Copy out the listing exactly.
──────── EXTRACTED INFORMATION
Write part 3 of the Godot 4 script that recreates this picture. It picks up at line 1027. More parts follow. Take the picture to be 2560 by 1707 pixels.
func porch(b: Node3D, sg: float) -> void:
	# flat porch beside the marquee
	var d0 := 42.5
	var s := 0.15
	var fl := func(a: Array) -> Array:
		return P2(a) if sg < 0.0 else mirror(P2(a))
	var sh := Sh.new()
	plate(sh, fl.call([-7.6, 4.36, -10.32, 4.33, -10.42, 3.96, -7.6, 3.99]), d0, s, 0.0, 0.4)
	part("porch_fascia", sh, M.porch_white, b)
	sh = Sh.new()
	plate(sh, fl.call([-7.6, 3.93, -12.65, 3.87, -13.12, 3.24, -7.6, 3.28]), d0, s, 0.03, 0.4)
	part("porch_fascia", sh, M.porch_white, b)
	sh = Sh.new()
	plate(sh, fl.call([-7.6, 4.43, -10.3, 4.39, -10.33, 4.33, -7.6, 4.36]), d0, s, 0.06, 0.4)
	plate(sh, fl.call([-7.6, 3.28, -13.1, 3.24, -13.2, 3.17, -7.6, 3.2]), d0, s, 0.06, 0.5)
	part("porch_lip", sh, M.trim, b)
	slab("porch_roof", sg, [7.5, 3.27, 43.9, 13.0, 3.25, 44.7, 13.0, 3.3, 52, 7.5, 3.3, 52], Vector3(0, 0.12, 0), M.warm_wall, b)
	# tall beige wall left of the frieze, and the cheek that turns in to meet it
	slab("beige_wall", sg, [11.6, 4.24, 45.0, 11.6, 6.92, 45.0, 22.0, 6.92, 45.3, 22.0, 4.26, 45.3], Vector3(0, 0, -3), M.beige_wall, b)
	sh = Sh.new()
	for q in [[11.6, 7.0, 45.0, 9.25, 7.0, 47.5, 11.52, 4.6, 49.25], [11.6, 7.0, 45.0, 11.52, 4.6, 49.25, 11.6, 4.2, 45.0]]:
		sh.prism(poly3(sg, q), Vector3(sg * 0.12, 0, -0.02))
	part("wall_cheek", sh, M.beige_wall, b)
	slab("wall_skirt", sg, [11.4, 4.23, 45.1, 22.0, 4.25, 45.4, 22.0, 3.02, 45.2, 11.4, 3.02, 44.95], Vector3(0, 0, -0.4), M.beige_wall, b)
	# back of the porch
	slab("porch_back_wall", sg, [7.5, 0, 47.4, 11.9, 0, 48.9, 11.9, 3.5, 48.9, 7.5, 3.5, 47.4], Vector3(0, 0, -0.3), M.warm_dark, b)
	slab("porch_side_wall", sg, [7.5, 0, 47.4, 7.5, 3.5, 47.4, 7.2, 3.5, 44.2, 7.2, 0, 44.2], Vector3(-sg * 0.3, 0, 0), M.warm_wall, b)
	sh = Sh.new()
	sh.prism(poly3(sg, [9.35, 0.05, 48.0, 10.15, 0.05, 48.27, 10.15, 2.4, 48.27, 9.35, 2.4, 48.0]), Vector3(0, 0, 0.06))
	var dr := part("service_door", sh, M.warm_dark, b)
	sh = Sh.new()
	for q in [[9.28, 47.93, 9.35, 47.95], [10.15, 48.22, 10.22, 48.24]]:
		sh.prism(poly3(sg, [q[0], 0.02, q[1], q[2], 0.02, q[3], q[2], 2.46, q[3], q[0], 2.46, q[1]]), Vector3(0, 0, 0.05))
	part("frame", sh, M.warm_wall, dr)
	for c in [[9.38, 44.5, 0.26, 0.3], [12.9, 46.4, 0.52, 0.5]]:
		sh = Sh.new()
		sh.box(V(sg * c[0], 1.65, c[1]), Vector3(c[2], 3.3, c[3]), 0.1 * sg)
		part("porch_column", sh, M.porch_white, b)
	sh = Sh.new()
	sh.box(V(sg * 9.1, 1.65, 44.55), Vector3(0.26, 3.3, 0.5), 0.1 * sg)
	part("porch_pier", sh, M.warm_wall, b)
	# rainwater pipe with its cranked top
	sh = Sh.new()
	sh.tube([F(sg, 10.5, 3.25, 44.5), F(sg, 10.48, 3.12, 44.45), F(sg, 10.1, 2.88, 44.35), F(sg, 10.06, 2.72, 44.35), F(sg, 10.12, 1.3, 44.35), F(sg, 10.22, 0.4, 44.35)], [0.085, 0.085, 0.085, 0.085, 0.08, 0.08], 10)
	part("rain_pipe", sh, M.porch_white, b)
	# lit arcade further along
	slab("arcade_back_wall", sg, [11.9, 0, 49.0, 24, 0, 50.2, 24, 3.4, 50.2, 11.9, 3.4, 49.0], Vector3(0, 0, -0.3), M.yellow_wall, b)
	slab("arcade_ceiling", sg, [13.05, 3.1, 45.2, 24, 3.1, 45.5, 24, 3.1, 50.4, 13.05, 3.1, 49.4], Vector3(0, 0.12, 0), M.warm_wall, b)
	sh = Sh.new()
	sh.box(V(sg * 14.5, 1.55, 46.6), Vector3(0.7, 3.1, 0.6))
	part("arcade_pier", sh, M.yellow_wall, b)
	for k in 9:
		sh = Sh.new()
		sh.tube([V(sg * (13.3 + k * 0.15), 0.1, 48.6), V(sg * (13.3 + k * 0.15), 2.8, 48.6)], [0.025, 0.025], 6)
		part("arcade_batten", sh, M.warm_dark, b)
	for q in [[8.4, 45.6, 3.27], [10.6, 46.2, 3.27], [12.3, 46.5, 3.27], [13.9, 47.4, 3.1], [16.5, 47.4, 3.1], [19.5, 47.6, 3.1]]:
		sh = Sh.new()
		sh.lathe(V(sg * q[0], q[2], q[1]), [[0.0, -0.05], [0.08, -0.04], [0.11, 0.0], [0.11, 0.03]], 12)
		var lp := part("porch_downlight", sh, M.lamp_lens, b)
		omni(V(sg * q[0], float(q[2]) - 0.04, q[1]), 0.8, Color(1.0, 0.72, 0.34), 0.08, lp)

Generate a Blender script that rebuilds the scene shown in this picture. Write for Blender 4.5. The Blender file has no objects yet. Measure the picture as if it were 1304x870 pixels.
────────────────
## RESULT OF THIS TASK
Write part 3 of the Godot 4 script that recreates this picture. It picks up at line 1027. More parts follow. Take the picture to be 2560 by 1707 pixels.
func porch(b: Node3D, sg: float) -> void:
	# flat porch beside the marquee
	var d0 := 42.5
	var s := 0.15
	var fl := func(a: Array) -> Array:
		return P2(a) if sg < 0.0 else mirror(P2(a))
	var sh := Sh.new()
	plate(sh, fl.call([-7.6, 4.36, -10.32, 4.33, -10.42, 3.96, -7.6, 3.99]), d0, s, 0.0, 0.4)
	part("porch_fascia", sh, M.porch_white, b)
	sh = Sh.new()
	plate(sh, fl.call([-7.6, 3.93, -12.65, 3.87, -13.12, 3.24, -7.6, 3.28]), d0, s, 0.03, 0.4)
	part("porch_fascia", sh, M.porch_white, b)
	sh = Sh.new()
	plate(sh, fl.call([-7.6, 4.43, -10.3, 4.39, -10.33, 4.33, -7.6, 4.36]), d0, s, 0.06, 0.4)
	plate(sh, fl.call([-7.6, 3.28, -13.1, 3.24, -13.2, 3.17, -7.6, 3.2]), d0, s, 0.06, 0.5)
	part("porch_lip", sh, M.trim, b)
	slab("porch_roof", sg, [7.5, 3.27, 43.9, 13.0, 3.25, 44.7, 13.0, 3.3, 52, 7.5, 3.3, 52], Vector3(0, 0.12, 0), M.warm_wall, b)
	# tall beige wall left of the frieze, and the cheek that turns in to meet it
	slab("beige_wall", sg, [11.6, 4.24, 45.0, 11.6, 6.92, 45.0, 22.0, 6.92, 45.3, 22.0, 4.26, 45.3], Vector3(0, 0, -3), M.beige_wall, b)
	sh = Sh.new()
	for q in [[11.6, 7.0, 45.0, 9.25, 7.0, 47.5, 11.52, 4.6, 49.25], [11.6, 7.0, 45.0, 11.52, 4.6, 49.25, 11.6, 4.2, 45.0]]:
		sh.prism(poly3(sg, q), Vector3(sg * 0.12, 0, -0.02))
	part("wall_cheek", sh, M.beige_wall, b)
	slab("wall_skirt", sg, [11.4, 4.23, 45.1, 22.0, 4.25, 45.4, 22.0, 3.02, 45.2, 11.4, 3.02, 44.95], Vector3(0, 0, -0.4), M.beige_wall, b)
	# back of the porch
	slab("porch_back_wall", sg, [7.5, 0, 47.4, 11.9, 0, 48.9, 11.9, 3.5, 48.9, 7.5, 3.5, 47.4], Vector3(0, 0, -0.3), M.warm_dark, b)
	slab("porch_side_wall", sg, [7.5, 0, 47.4, 7.5, 3.5, 47.4, 7.2, 3.5, 44.2, 7.2, 0, 44.2], Vector3(-sg * 0.3, 0, 0), M.warm_wall, b)
	sh = Sh.new()
	sh.prism(poly3(sg, [9.35, 0.05, 48.0, 10.15, 0.05, 48.27, 10.15, 2.4, 48.27, 9.35, 2.4, 48.0]), Vector3(0, 0, 0.06))
	var dr := part("service_door", sh, M.warm_dark, b)
	sh = Sh.new()
	for q in [[9.28, 47.93, 9.35, 47.95], [10.15, 48.22, 10.22, 48.24]]:
		sh.prism(poly3(sg, [q[0], 0.02, q[1], q[2], 0.02, q[3], q[2], 2.46, q[3], q[0], 2.46, q[1]]), Vector3(0, 0, 0.05))
	part("frame", sh, M.warm_wall, dr)
	for c in [[9.38, 44.5, 0.26, 0.3], [12.9, 46.4, 0.52, 0.5]]:
		sh = Sh.new()
		sh.box(V(sg * c[0], 1.65, c[1]), Vector3(c[2], 3.3, c[3]), 0.1 * sg)
		part("porch_column", sh, M.porch_white, b)
	sh = Sh.new()
	sh.box(V(sg * 9.1, 1.65, 44.55), Vector3(0.26, 3.3, 0.5), 0.1 * sg)
	part("porch_pier", sh, M.warm_wall, b)
	# rainwater pipe with its cranked top
	sh = Sh.new()
	sh.tube([F(sg, 10.5, 3.25, 44.5), F(sg, 10.48, 3.12, 44.45), F(sg, 10.1, 2.88, 44.35), F(sg, 10.06, 2.72, 44.35), F(sg, 10.12, 1.3, 44.35), F(sg, 10.22, 0.4, 44.35)], [0.085, 0.085, 0.085, 0.085, 0.08, 0.08], 10)
	part("rain_pipe", sh, M.porch_white, b)
	# lit arcade further along
	slab("arcade_back_wall", sg, [11.9, 0, 49.0, 24, 0, 50.2, 24, 3.4, 50.2, 11.9, 3.4, 49.0], Vector3(0, 0, -0.3), M.yellow_wall, b)
	slab("arcade_ceiling", sg, [13.05, 3.1, 45.2, 24, 3.1, 45.5, 24, 3.1, 50.4, 13.05, 3.1, 49.4], Vector3(0, 0.12, 0), M.warm_wall, b)
	sh = Sh.new()
	sh.box(V(sg * 14.5, 1.55, 46.6), Vector3(0.7, 3.1, 0.6))
	part("arcade_pier", sh, M.yellow_wall, b)
	for k in 9:
		sh = Sh.new()
		sh.tube([V(sg * (13.3 + k * 0.15), 0.1, 48.6), V(sg * (13.3 + k * 0.15), 2.8, 48.6)], [0.025, 0.025], 6)
		part("arcade_batten", sh, M.warm_dark, b)
	for q in [[8.4, 45.6, 3.27], [10.6, 46.2, 3.27], [12.3, 46.5, 3.27], [13.9, 47.4, 3.1], [16.5, 47.4, 3.1], [19.5, 47.6, 3.1]]:
		sh = Sh.new()
		sh.lathe(V(sg * q[0], q[2], q[1]), [[0.0, -0.05], [0.08, -0.04], [0.11, 0.0], [0.11, 0.03]], 12)
		var lp := part("porch_downlight", sh, M.lamp_lens, b)
		omni(V(sg * q[0], float(q[2]) - 0.04, q[1]), 0.8, Color(1.0, 0.72, 0.34), 0.08, lp)

Generate a Blender script that rebuilds the scene shown in this picture. Write for Blender 4.5. The Blender file has no objects yet. Measure the picture as if it were 1304x870 pixels.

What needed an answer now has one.